Five Takeaways from Heat’s Win Over Celtics in Game 3

So, that was some game…

The Miami Heat steal one in Boston in game 3, simply led by that excellence of Bam Adebayo throughout on both ends. No Jimmy Butler in the second half, Kyle Lowry coming off injury, and pure role player dominance.

So much happened, but here were some things that stood out…

#1: Bam Adebayo responds to the noise with an early masterclass.

Heading into this game, all eyes were on Bam Adebayo. The basketball public were looking at him to step up if this Heat team wanted to progress forward in this series, and well, he responded big. Erik Spoelstra and Bam Adebayo had to come in with an early approach to get him going, since he simply is a rhythm player. We began seeing Miami run sets for him above the break, allowing him to blend his two offensive threats together: turning a face-up into a post-up. That led him into low post play with some nice hook shots, comfort around them rim, and speedy pull up fades. But that last point is the key element: speedy. When he’s decisive and instinctive as a scoring threat, things look much different. That quick pull changes the game for his offensive slate, and forces defensive adjustments.

#2: Erik Spoelstra’s substitution adjustments carrying some weight.

Erik Spoelstra threw some haymakers early in this game from a coaching perspective, and it deserves some love. Aside from some schematic adjustments that were noticed throughout, the substitution changes were major. Usually the pattern is for Herro and Dedmon to enter at the 6 minute mark, consequently meaning that Bam exits. But today, only Dedmon found himself at the scorer’s table at that 6 minute mark. Why was that? Well, as I’ve been saying since the end of game 2, Bam and Herro need to play together much more than they have. So, Herro entered at the 3 minute mark instead, while Bam re-entered for Dedmon. He did just commit a quick 2 fouls, but something was found there. A couple high PnR reps later, Adebayo continues to dominate as a roller in space. Duncan Robinson and Caleb Martin also got spot minutes while Victor Oladipo was squeezed. Well, for a half. After Butler wouldn’t return coming back from half, Dipo was inserted into his spot as a starter. That’s the name of the game for this team though.

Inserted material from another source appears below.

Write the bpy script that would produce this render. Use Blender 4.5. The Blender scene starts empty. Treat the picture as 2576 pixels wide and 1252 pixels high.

#3: Kyle Lowry’s insertion was felt early.

When Kyle Lowry was announced early in the day “intending to play,” it felt like there were some mixed emotions there. Yes the team’s starting lineup is returning, but is he fully healthy? We saw what happened when he tried to return in game 3 against Philly, so how different will this look? And well, his presence was felt immediately. For one, the difference in pace was staggering. A Jimmy Butler and-1 early in the game took place 2 and a half seconds into the shot clock due to a Lowry touchdown pass. And plus, this ties back to the Bam discussion. He was setting him up in his spots to trigger those offensive sets, and that’s the difference a true point guard makes for a team. Yet if you’ve been watching sports talk on TV, the game 2 loss of Derrick White was much more crucial. As the game unfolded, you could see that hamstring having more and more of a pull. The jumper was shorter, the passes were lazier, but they still needed his calming hand late. And a final steal down the stretch iced it fully.

#4: Third quarter: Butler goes down, Boston makes a run, role players turn up the clamps.

As I mentioned before, Jimmy Butler went down to start the second half, meaning Victor Oladipo had his number called all of a sudden. Offense got stagnant for a bit and the Celtics began building their run, which was pretty much expected. Yet, one thing, that might be overlooked, saved in that span. Role player defensive dominance. I must start with Oladipo, who wasn’t heavily involved in the offensive flow, yet was overpowering perimeter options for the Celtics on defense. Not just on the ball, but he was all over the place on rotations. PJ Tucker owned that quarter as well, pretty much aligned with those same descriptions, except his dominance came through physicality. Fighting through screens, overplaying Tatum, and making his life difficult. Even Caleb Martin entered late and got a much needed steal to finish the quarter. This was a gritty one, and that started with the guys mentioned who put it all out there.


#5: What a finish.

Jaylen Brown hits a 3 to cut it to one, looking like Miami has finally hit that wall. They kept that lead for so long, but the car has finally stalled. But then, the next possession pretty much saved them. Flare screen for Max Strus, he squares up, and fires away. Bucket. The lead back up to 4 all of a sudden, from a guy who clearly isn’t afraid of the moment. A bit later after a timeout, Lowry brings the ball down. Strus forces something in the corner, and Bam finds himself with the ball with 5 seconds on the shot clock. Pump-fake, jumps into Horford, and still hits the deep jumper. The Heat have finally taken some control back, but now they need a stop. Heat swarm, the ball floats to the weak-side corner, and Lowry dives on the floor to retain it. This game was one of a ton of heart, on both sides, but the will Miami showed late was outstanding. And it was led by their franchise player: Bam Adebayo.